■ What this task involves:
Take the line containing "Model this scene" as the first line and the line containing "from mathutils import Vector, Matrix, noise" as the last, and output that span verbatim without any images.

■ Dataset records:
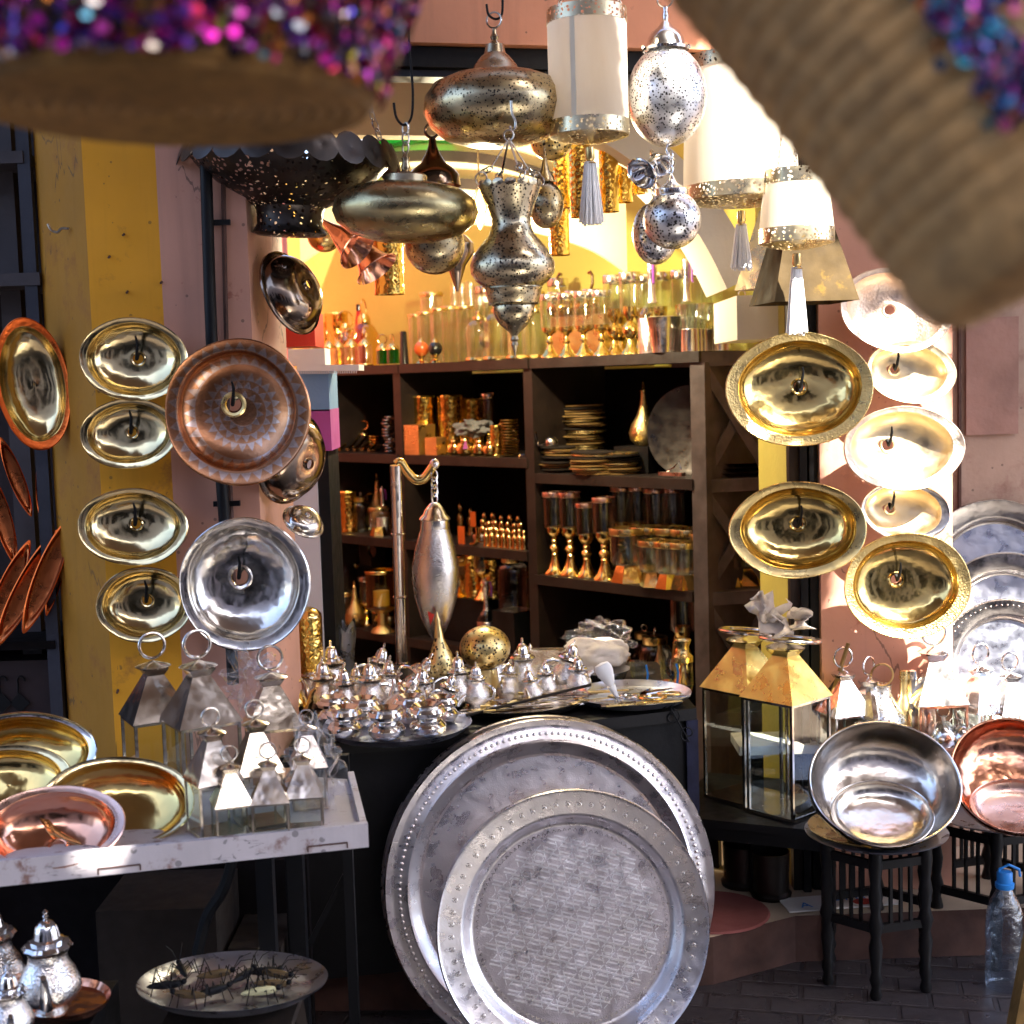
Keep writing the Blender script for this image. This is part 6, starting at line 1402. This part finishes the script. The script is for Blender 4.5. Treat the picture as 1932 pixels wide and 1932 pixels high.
for i, (u, v, m_, a, l) in enumerate(((345, 1840, 'iron', 2.0, 'black wire grasshopper standing steeply at the upper left of the tray'), (405, 1848, 'insect', .3, 'small dark grasshopper near the tray centre top'), (312, 1878, 'iron', .2, 'black grasshopper at the left rim of the tray'), (360, 1900, 'insect', 2.9, 'brown grasshopper at the lower left of the tray'),
        (400, 1890, 'iron', .6, 'thin black grasshopper beside the lower left brown one'), (460, 1850, 'iron', 1.1, 'black grasshopper with long legs right of centre'), (520, 1843, 'insect', -.4, 'brown grasshopper at the upper right of the tray'), (512, 1868, 'insect', -.1, 'brown grasshopper just above the ivory one'), (490, 1888, 'lime', .25, 'ivory coloured grasshopper at the lower right'), (495, 1838, 'iron', .1, 'black grasshopper at the upper rim of the tray'))):
    p = PZ(u, v, c.z + .003); loc = TI.inverted() @ p; loc.z = .001 + (.0); p = TI @ loc
    IN[m_].put(l, p, a, 1.12, 'wire grasshoppers on the tray')
# teapots lower left
cz = .52
cc = PZ(118, 1893, cz); R_ = 90 / F * cc.y
t = thing('copper_tray', 'round copper tray under the silver teapots at the lower left corner', 'tray', cc, (.0, .06, 0))
G().lathe([(R_, .010), (R_ * 1.01, .012), (R_ * .98, .008), (R_ * .92, 0), (.001, 0)], 64).obj('pan', M['copper'], t); G().lathe([(R_, .008), (R_ * .92, -.003), (.001, -.003)], 48).obj('underside', M['copper'], t)
single(G().box(-.24, .06, -.12, .14, 0, cz - .02), 'black_crate', M['iron'], 'black crate supporting the copper tray at the lower left', 'crate', None, (cc.x, cc.y, 0), smooth=False)
GT = 'silver teapots on the copper tray'
TPS.put('silver teapot with tall fluted lid, frontmost in the lower left corner', PZ(97, 1910, cz + .004), -1.35, 1.0, GT)
TPS.put('silver teapot cut by the left picture edge, behind the tall-lidded one', PZ(-8, 1885, cz + .004), .3, 1.0, GT)
TPS.put('smaller silver teapot at the bottom left corner', PZ(22, 1965, cz + .004), -1.2, .72, GT)
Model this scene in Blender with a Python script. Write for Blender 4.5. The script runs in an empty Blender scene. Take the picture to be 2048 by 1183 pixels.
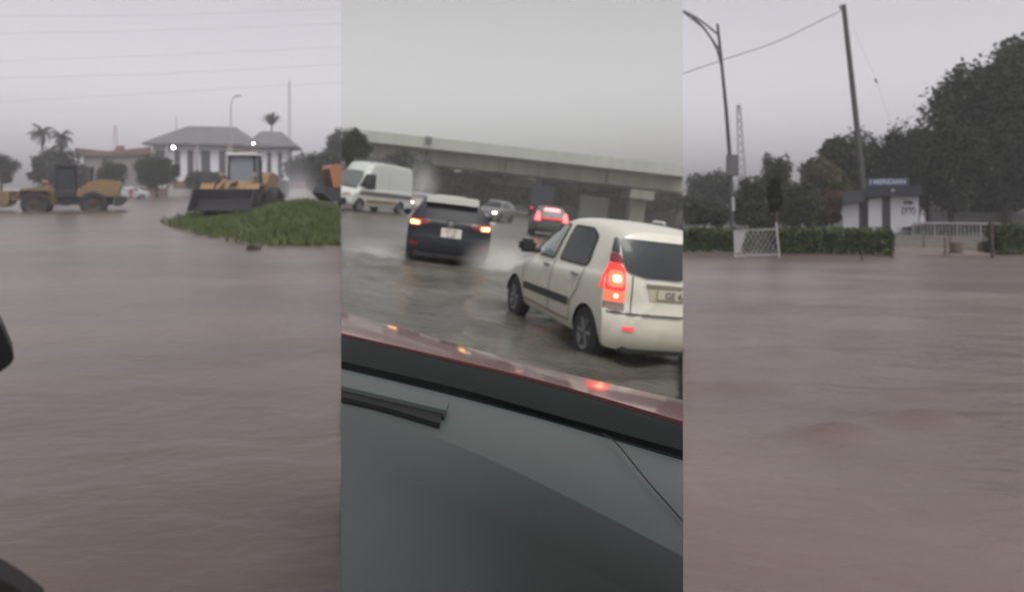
import bpy, bmesh, math, random
import numpy as np
from mathutils import Vector, Matrix, noise

# ------------------------------------------------------------------ camera, sky, sun, exposure
scene = bpy.context.scene
COL = scene.collection
F, W, H, HOR = 1400.0, 2048.0, 1183.0, 400.0
EYE = Vector((0, 0, 1.5))
cam_d = bpy.data.cameras.new("camera")
cam = bpy.data.objects.new("camera", cam_d)
COL.objects.link(cam)
cam.location = EYE
cam.rotation_euler = (math.radians(90), 0, 0)
cam_d.sensor_width = 36.0
cam_d.lens = F / W * 36.0
cam_d.shift_y = -(H / 2 - HOR) / W
cam_d.clip_start, cam_d.clip_end = 0.05, 9000
cam_d.dof.use_dof = True
cam_d.dof.focus_distance = 1.7
cam_d.dof.aperture_fstop = 2.9
scene.camera = cam

SUN_EL, SUN_ROT = math.radians(58), math.radians(150)
wd = bpy.data.worlds.new("World")
scene.world = wd
wd.use_nodes = True
nt = wd.node_tree
sky = nt.nodes.new("ShaderNodeTexSky")
sky.sky_type = 'NISHITA'
sky.sun_disc = False
sky.sun_elevation, sky.sun_rotation = SUN_EL, SUN_ROT
sky.air_density, sky.dust_density, sky.ozone_density = 1.0, 6.0, 1.0
hs = nt.nodes.new("ShaderNodeHueSaturation")
hs.inputs["Saturation"].default_value = 0.06
tint = nt.nodes.new("ShaderNodeMix")
tint.data_type = 'RGBA'
tint.blend_type = 'MULTIPLY'
tint.inputs[0].default_value = 1.0
tint.inputs[7].default_value = (1.0, 0.975, 1.03, 1)
bg = nt.nodes["Background"]
bg.inputs["Strength"].default_value = 0.15
nt.links.new(sky.outputs[0], hs.inputs["Color"])
nt.links.new(hs.outputs[0], tint.inputs[6])
# overcast glow: brighter cloud low down, duller overhead
wtc = nt.nodes.new("ShaderNodeTexCoord")
wsx = nt.nodes.new("ShaderNodeSeparateXYZ")
wrp = nt.nodes.new("ShaderNodeValToRGB")
wrp.color_ramp.elements[0].position, wrp.color_ramp.elements[0].color = 0.0, (1.75, 1.74, 1.72, 1)
wrp.color_ramp.elements[1].position, wrp.color_ramp.elements[1].color = 0.35, (0.74, 0.74, 0.74, 1)
for pz, kz in ((0.05, 1.42), (0.11, 1.15), (0.20, 0.95)):
    e_ = wrp.color_ramp.elements.new(pz)
    e_.color = (kz, kz, kz, 1)
wm = nt.nodes.new("ShaderNodeMix")
wm.data_type, wm.blend_type = 'RGBA', 'MULTIPLY'
wm.inputs[0].default_value = 1.0
nt.links.new(wtc.outputs["Generated"], wsx.inputs[0])
nt.links.new(wsx.outputs["Z"], wrp.inputs[0])
nt.links.new(tint.outputs[2], wm.inputs[6])
nt.links.new(wrp.outputs[0], wm.inputs[7])
nt.links.new(wm.outputs[2], bg.inputs["Color"])

sun_d = bpy.data.lights.new("sun", 'SUN')
sun_d.energy, sun_d.angle, sun_d.color = 0.8, math.radians(25), (1, 0.97, 0.93)
sun = bpy.data.objects.new("sun", sun_d)
COL.objects.link(sun)
sun.rotation_euler = (math.radians(90) - SUN_EL, 0, math.pi - SUN_ROT)
sun.location = (0, 0, 80)

scene.view_settings.view_transform = 'Standard'
scene.view_settings.look = 'None'
scene.view_settings.exposure = 0.55
scene.view_settings.gamma = 1.0
scene.view_settings.use_curve_mapping = False
scene.cycles.volume_bounces = 3
scene.cycles.max_bounces = 8
scene.cycles.transparent_max_bounces = 16

HAZE_DENSITY = 0.0012
RND = random.Random(7)

# ------------------------------------------------------------------ materials
MATS = {}


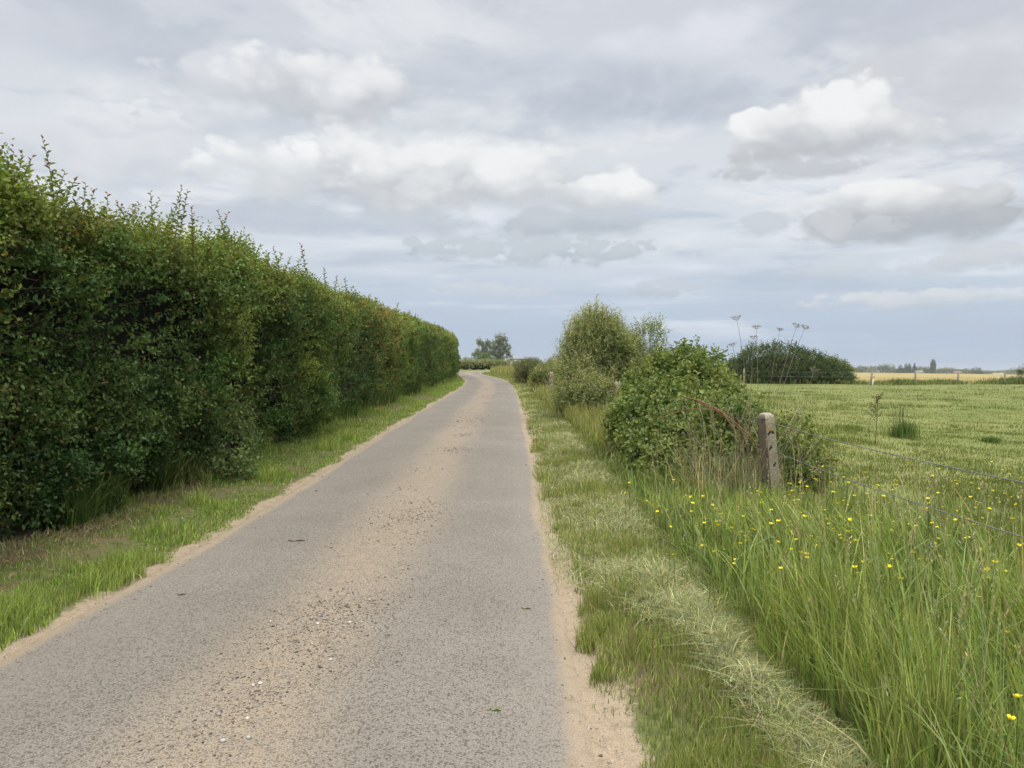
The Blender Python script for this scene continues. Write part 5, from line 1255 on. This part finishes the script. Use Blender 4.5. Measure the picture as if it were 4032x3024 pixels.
# buttercups
def buttercup_parts(h, seed):
    r = np.random.default_rng(seed); tp = np.array([r.normal(0, .05), r.normal(0, .05), h])
    S = Acc(); V, F = tube(bez((0, 0, -.02), (tp[0] * .2, tp[1] * .2, h * .6), tp, 7), .0016, 3); S.add(V, F, (.10, .16, .04))
    for q in range(2):
        b = np.array([tp[0] * .3, tp[1] * .3, h * (.5 + .2 * q)]); e = b + np.array([r.normal(0, .04), r.normal(0, .04), h * .2]); V, F = tube(np.array([b, e]), .0012, 3); S.add(V, F, (.10, .16, .04))
    P = Acc(); R_ = .0125; tl = r.normal(0, .3, 2)
    nrmv = nrm(np.array([tl[0], tl[1] - .2, 1.])); e1 = nrm(np.cross(nrmv, (0, 1, .1))); e2 = np.cross(nrmv, e1)
    for k in range(5):
        a = k * 2 * np.pi / 5; d = e1 * math.cos(a) + e2 * math.sin(a); s = -e1 * math.sin(a) + e2 * math.cos(a)
        V = np.array([(0, 0, 0), d * R_ * .5 + s * R_ * .45 + nrmv * R_ * .25, d * R_ * .95 + s * R_ * .42 + nrmv * R_ * .75, d * R_ * 1.05 + nrmv * R_ * .8, d * R_ * .95 - s * R_ * .42 + nrmv * R_ * .75, d * R_ * .5 - s * R_ * .45 + nrmv * R_ * .25]) + tp
        P.add(V, [np.array([(0, 1, 2, 3), (0, 3, 4, 5)])], (.92, .78, .02))
    V, F = pebble_mesh(R_ * .35, seed, .9); P.add(V + tp + nrmv * R_ * .25, F, (.62, .48, .03))
    return S.mesh('buttercup_stem'), P.mesh('buttercup_petals')
protos = []
for k in range(6):
    sm, pm = buttercup_parts((.34, .40, .46, .52, .60, .44)[k], 800 + k); sm.materials.append(M_grass); pm.materials.append(M_flower); protos.append((sm, pm))
def buttercup(x, y, k, lab, group, s=1.):
    sm, pm = protos[k]; o = bpy.data.objects.new('buttercup', sm); COL.objects.link(o); o.location = (x, y, gzf(x, y)); o.rotation_euler = (0, 0, rng.uniform(0, 6.28)); o.scale = (s, s, s)
    p = bpy.data.objects.new('flower', pm); COL.objects.link(p); p.parent = o
    tag(o, lab, 'flower', group)
GB = 'buttercups in the long grass'
x, y = hit_ground(3899 * .254, 2899 * .254, .5); buttercup(x, y, 4, 'large open buttercup nearest the bottom right corner of the view', GB, .95)
x, y = hit_ground(4001 * .254, 2876 * .254, .5); buttercup(x, y, 4, 'large buttercup at the right edge beside the nearest one', GB, .95)
x, y = hit_ground(3135 * .254, 2262 * .254, .4); buttercup(x, y, 0, 'single buttercup low in the tall grass below the post', GB)
spots = []
for (px, py) in [(1752, 1020), (1768, 1024), (1700, 1035), (1715, 1042), (1722, 1040), (1730, 1048), (1800, 995), (1835, 1025), (1860, 1030), (1890, 1060), (1930, 1050), (1545, 1100), (1560, 1130), (1585, 1160), (1530, 1210), (1572, 1152), (1590, 1165), (1610, 1120), (1780, 1080), (1790, 1212), (1715, 1240), (1800, 1220), (1990, 1110), (2010, 1095), (2030, 1120), (2060, 1130), (2090, 1140), (2110, 1180), (2130, 1210), (1640, 1110), (1520, 1100), (1352, 1047), (1360, 1050)]:
    spots.append((px * Q, py * Q))
for k in range(190):
    if k % 3 == 0: spots.append((rng.normal(1680, 120) * Q, rng.normal(1105, 40) * Q))
    else: spots.append((rng.uniform(1700, 2210) * Q, (1000 + abs(rng.normal(0, 1)) * 135) * Q))
for k, (px, py) in enumerate(spots):
    q = int(rng.integers(0, 6)); h = (.34, .40, .46, .52, .60, .44)[q]
    if px > 1023 or py > 640: continue
    x, y = hit_ground(px, py, h)
    if 2.2 < y < 26 and clumpy(np.array([x]), np.array([y]), 1.4, 81)[0] < .35: buttercup(x, y, q, 'yellow buttercup on a thin stem in the grass around the wire fence', GB, rng.uniform(.72, 1.12))

# ------------------------------------------------------------------ air
A = Acc(); V = np.array([(x, y, z) for z in (-1.6, 34) for (x, y) in ((-3050, -90), (3050, -90), (3050, 4050), (-3050, 4050))], float)
A.add(V, [np.array([(3, 2, 1, 0), (4, 5, 6, 7), (0, 1, 5, 4), (1, 2, 6, 5), (2, 3, 7, 6), (3, 0, 4, 7)])])
m, t = newmat('thin_air'); pv = t.new('ShaderNodeVolumePrincipled'); pv.inputs['Color'].default_value = (.86, .92, 1, 1); pv.inputs['Density'].default_value = .0002; pv.inputs['Anisotropy'].default_value = .2
o_ = t.new('ShaderNodeOutputMaterial'); t.l.new(pv.outputs[0], o_.inputs['Volume'])
tag(link('haze', A.mesh('haze'), m), 'thin pale haze over the fields', kind='stuff')
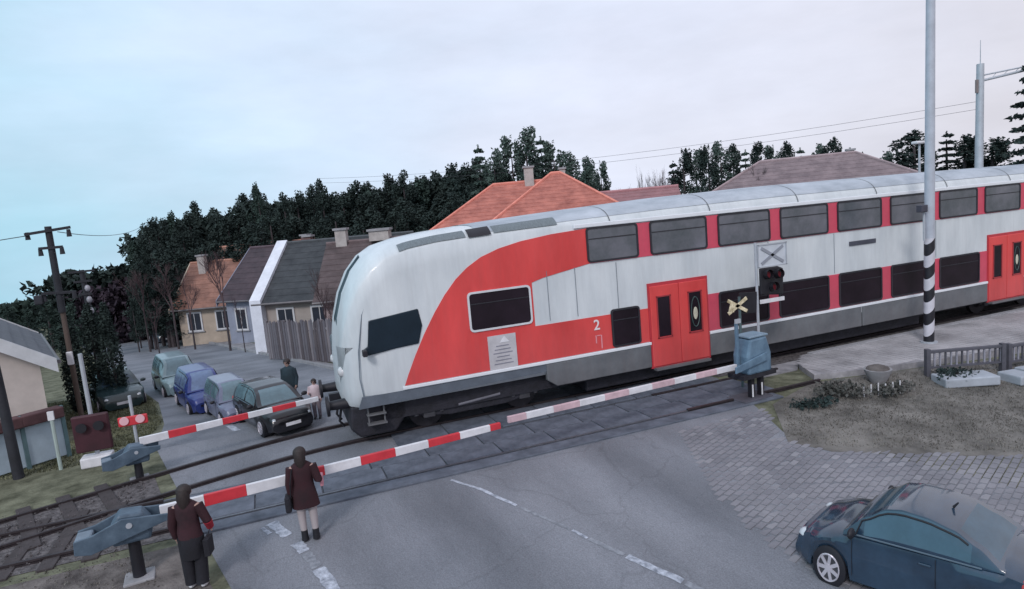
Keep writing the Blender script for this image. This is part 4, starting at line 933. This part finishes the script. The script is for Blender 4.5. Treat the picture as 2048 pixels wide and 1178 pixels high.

■ Full solution:
Model this scene in Blender with a Python script. Write for Blender 4.5. The script runs in an empty Blender scene. Take the picture to be 2048 by 1183 pixels.
import bpy, bmesh, math, random
import numpy as np
from mathutils import Vector, Matrix, noise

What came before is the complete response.